What women’s hockey has always had is the players. They’re right there, ready, willing and very able to produce an entertainment product that has potential. There is buzz right now over the women’s game like never before. The challenge is to build a sustainable model that is funded well enough and for long enough to bridge the gap between passionate hopes that spring from the love of the game, through the long hustle to build the audience, and into a truly sustainable business model: non-profit, for-profit or a group of franchises — it doesn’t matter.

Building that bridge to the future takes a lot of money. The CWHL with its sub-one-million per-team cost was running on a shoestring that was worn thin. To compete with NCAA teams for the best coaches and staff, to have the best, or even just enough, equipment, to get in a decent amount of practice time, that all costs a lot more. Oh, and then, for real now, the players need to be paid meaningful wages. There has never been enough money for that.

So what if your parents pay your rent?

Women’s hockey in the rest of the world doesn’t make money either. In most of Europe, the teams are part of the club system, and at the top of each club is a men’s team at an elite level generating ticket revenue and television broadcast dollars that help fund all of the club’s activities.

The idea that the NHL itself, or its member teams, should subsidize women’s hockey is very popular. But let’s back this up and look at the scale of things again. The CWHL was running the entire operations of itself and all its teams with less money than Nazem Kadri makes in a year. The NWHL is doing the exact same thing on a very similar budget.

The NHL can definitely afford to fund a women’s league from now to profitability.
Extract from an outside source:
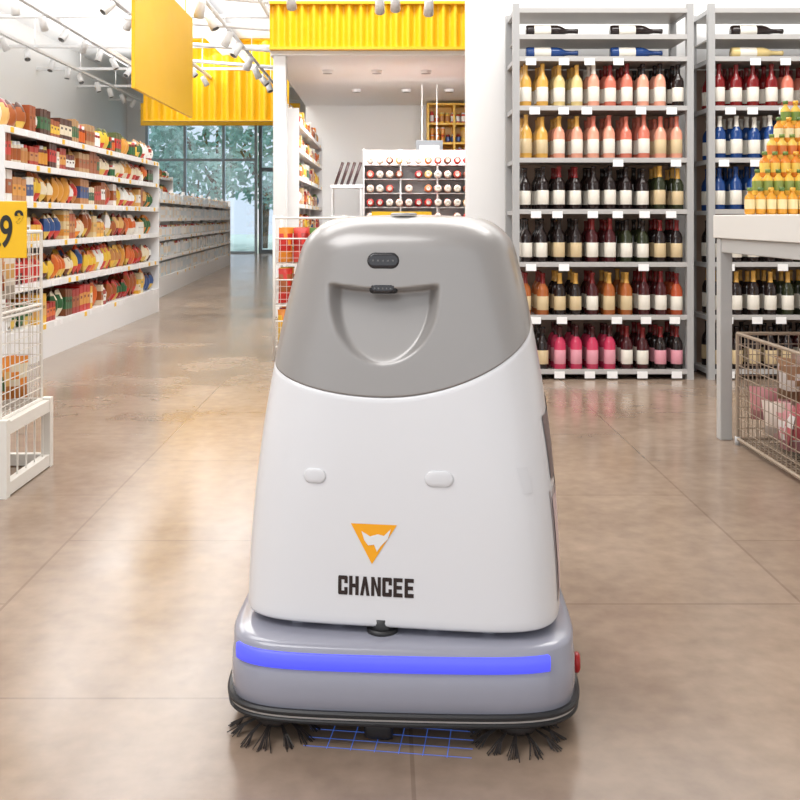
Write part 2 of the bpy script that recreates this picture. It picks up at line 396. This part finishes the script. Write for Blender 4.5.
wine_rack(.87, 2.10, rows1, [(.97, 'blue'), (1.55, 'blue')], 3)
wine_rack(2.20, 3.45, rows2, [(2.38, 'straw'), (2.95, 'wine')], 5)

# ================================================================ RIGHT TABLE + BASKET + BOTTLES
R.seed(21)
b = MB()
tc_ = srgb(222, 220, 215)
b.box(1.65, 3.4, 3.3, 5.03, 1.0, 1.115, tc_)
for x in (1.66, 3.33):
    for y in (3.32, 4.95): b.box(x, x+.06, y, y+.06, 0, .999, srgb(185, 185, 183))
b.box(1.665, 1.715, 3.38, 4.95, .93, .999, srgb(185, 185, 183))
b.obj('display_table', M_paint, bevel=.004)
b = MB(); g = MB()
rc_ = [(srgb(228, 158, 50), srgb(240, 220, 165)), (srgb(232, 185, 75), srgb(140, 155, 75)), (srgb(218, 132, 45), srgb(242, 205, 95)), (srgb(230, 190, 90), srgb(215, 120, 50)), (srgb(222, 148, 50), srgb(240, 225, 180)), (srgb(230, 185, 80), srgb(120, 145, 65))]
for k in range(6):
    x0 = 1.67+.058*k; y = 4.66+.062*k; z = 1.117+.088*k
    if k: b.box(x0-.01, 3.2, y-.03, y+.032, 1.115, z, srgb(235, 215, 170))
    i = 0
    while x0+.03+i*.05 < 3.15:
        c, c2 = rc_[(k+(i//6)) % 6]
        cp = R.choice([srgb(110, 130, 60), srgb(85, 115, 55), srgb(225, 165, 55)])
        L = Matrix.Translation((x0+.03+i*.05, y, z))
        g.lathe([(0, 0), (.021, 0), (.024, .008), (.024, .025), (.024, .07), (.022, .082), (.010, .098), (.010, .108), (.013, .108), (.013, .125), (0, .125)], [c, c, c, c2, c, c, c, cp, cp, cp], 9, L)
        i += 1
rs = b.obj('display_riser', M_paint); g.obj('juice_bottles', M_glassb, rs)

def wire_box(b, x0, x1, y0, y1, z0, z1, cell, r=.0025, rim=.006, col=(.8, .8, .8), bottom=True):
    def grid(P, U, V, lu, lv):
        P = Vector(P); U = Vector(U); V = Vector(V)
        nu = max(1, round(lu/cell)); nv = max(1, round(lv/cell))
        for i in range(nu+1): b.tube(P+U*(lu*i/nu), P+U*(lu*i/nu)+V*lv, r, col, 4)
        for j in range(nv+1): b.tube(P+V*(lv*j/nv), P+V*(lv*j/nv)+U*lu, r, col, 4)
    grid((x0, y0, z0), (1, 0, 0), (0, 0, 1), x1-x0, z1-z0); grid((x0, y1, z0), (1, 0, 0), (0, 0, 1), x1-x0, z1-z0)
    grid((x0, y0, z0), (0, 1, 0), (0, 0, 1), y1-y0, z1-z0); grid((x1, y0, z0), (0, 1, 0), (0, 0, 1), y1-y0, z1-z0)
    if bottom: grid((x0, y0, z0), (1, 0, 0), (0, 1, 0), x1-x0, y1-y0)
    for z in (z0, z1):
        for p, q in (((x0, y0), (x1, y0)), ((x1, y0), (x1, y1)), ((x1, y1), (x0, y1)), ((x0, y1), (x0, y0))):
            b.tube((*p, z), (*q, z), rim, col, 6)
    for x in (x0, x1):
        for y in (y0, y1): b.tube((x, y, z0), (x, y, z1), rim, col, 6)
b = MB(); wire_box(b, 1.71, 2.6, 3.42, 4.85, .03, .54, .05, r=.0025, rim=.009, col=srgb(155, 138, 120))
for x in (1.71, 2.6):
    for y in (3.42, 4.85): b.tube((x, y, 0), (x, y, .04), .014, (.5, .5, .5), 8)
wbk = b.obj('wire_basket', M_paint)
g = MB()
for k in range(330):
    x = R.uniform(1.80, 2.5); y = R.uniform(3.52, 4.75); z = R.choice([.05, .08, .14, .2, .25, .3, .33])
    c = R.choice([srgb(215, 150, 155), srgb(225, 185, 180), srgb(190, 95, 105), srgb(232, 218, 208), srgb(130, 95, 78), srgb(175, 70, 78), srgb(170, 130, 100)])
    L = Matrix.Translation((x, y, z)) @ Matrix.Rotation(R.uniform(0, 6.3), 4, 'Z') @ Matrix.Rotation(R.uniform(-.5, .5), 4, 'X')
    g.pouch(0, 0, 0, .13, .17, .06, c, R.choice([(.8, .75, .73), c]), L)
g.obj('snack_packets', M_pack, wbk)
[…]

But as Pierre LeBrun reported on Insider Trading, the NHL might not see the NWHL as a sustainable model any more than the CWHL was. The NHL won’t act until someone does the hard work for them of creating a league that they see as a good risk.

The alternative to a single big money funding source is another round of hustling for corporate sponsors and donors who might like to see their logos on things, but aren’t really paying Kadri wages for the privilege, not when the audience women’s hockey delivers is tiny.

The empty seats no one wants to talk about

Very few fans or media covering the women’s game really like to say right out that too few people are going to the games or watching the streams or giving the television stations in Canada a reason to broadcast the games.

The attendance at most CWHL games is a few hundred. The NWHL, with the US tradition of NCAA hockey to get fans in seats for women’s hockey does better; their top drawing team averaged 1,200 fans over their home games. There were 175,000 viewers of the most recent Clarkson Cup, the championship game of the CWHL.

That’s chump change. All of that. The ticket sales, the television viewership, the merch sales, it’s all negligible money. Make no mistake, the road from where we are today to a sustainable business is a long one, but then, when all those new economy billionaires started in their garages building computers or mail-order businesses, they made chump change too.

The problem is a hockey league is a hard thing to start out small with. The NWHL has a genuine credibility problem playing only 16 games a season. A league might do better in smaller cities like the ECHL or some other sports leagues have opted for, but that only works if there’s enough money to pay real wages for players. There’s a reason why NHL teams are starting to directly subsidize ECHL teams — they often don’t make money. And minor league hockey teams frequently fail financially with attendance figures well in excess of anything women’s hockey can boast. The range of average attendance in the ECHL this season was 2,232 to 7,871.

Social good is a good enough reason to subsidize the game

There’s an argument to be made that having a place for women to play post-college, to have a real league, not just some national teams that play every four years, is a social good, and the responsibility of some of our wealthiest actors in the hockey world to bring to fruition.

The CBC is meant to be our national broadcaster, not our most profitable broadcaster, so I’m left wondering why they aren’t broadcasting and streaming women’s hockey now, regardless of the money to be made on advertising.

The NHL exists because Canadians play hockey religiously. And more and more Americans have caught the bug, which is what is driving the NHL growth and that astonishing fee for expansion. The NHL owes hockey-playing people its existence, and they have an obligation to promote the girls’ game as much as they like to do with the boys’ game in hot parts of America. Perhaps it’s fair to say they have an obligation to fund the endgame of women’s hockey too, not just the early years. The existence of a professional women’s league will do more than any learn to skate program will ever do at driving girls into hockey or sport in general.

They have said they want to do this. They have done virtually nothing.

There’s a big reticence amongst the former players of the CWHL to “hand the keys” over to the NHL. That’s something we can likely all understand, and I’m not convinced the NHL wants the keys. But someone has to take the wheel.

The players are the obvious choice to build the base of a viable and sustainable league that the NHL might be interested in funding. The players are passionate, talented and committed, and they want a league that won’t vanish on them again after a decade of hustling on a shoestring.

If I can presume to give any advice to the players here it’s this: play the game to win it. Don’t settle for just being in the game. Don’t settle for another round of playing for chump change in a league that’s one step ahead of folding unless the hustle pays off for another few thousand by the end of the week. Find a backer who can win it long term.

The time has come for women’s hockey to grow up and get out their on their own, and while it might take longer than it will for our imaginary Torontonian to pay her own rent, it can be done. Surely the WNBA is proof of concept enough to try it with a pot of money big enough to cover the losses for a reasonable period of time.

Lean on the NHL, the CBC, and the rest of the world that profits off of the love of the game to pony up some real cash. But don’t give them the keys. Keep the power to shape the league in your own hands. At the very least, the price of McDavid per year should get Sarah Nurse back on the ice where she belongs. Imagine what you could do with the price of McDavid plus Tavares?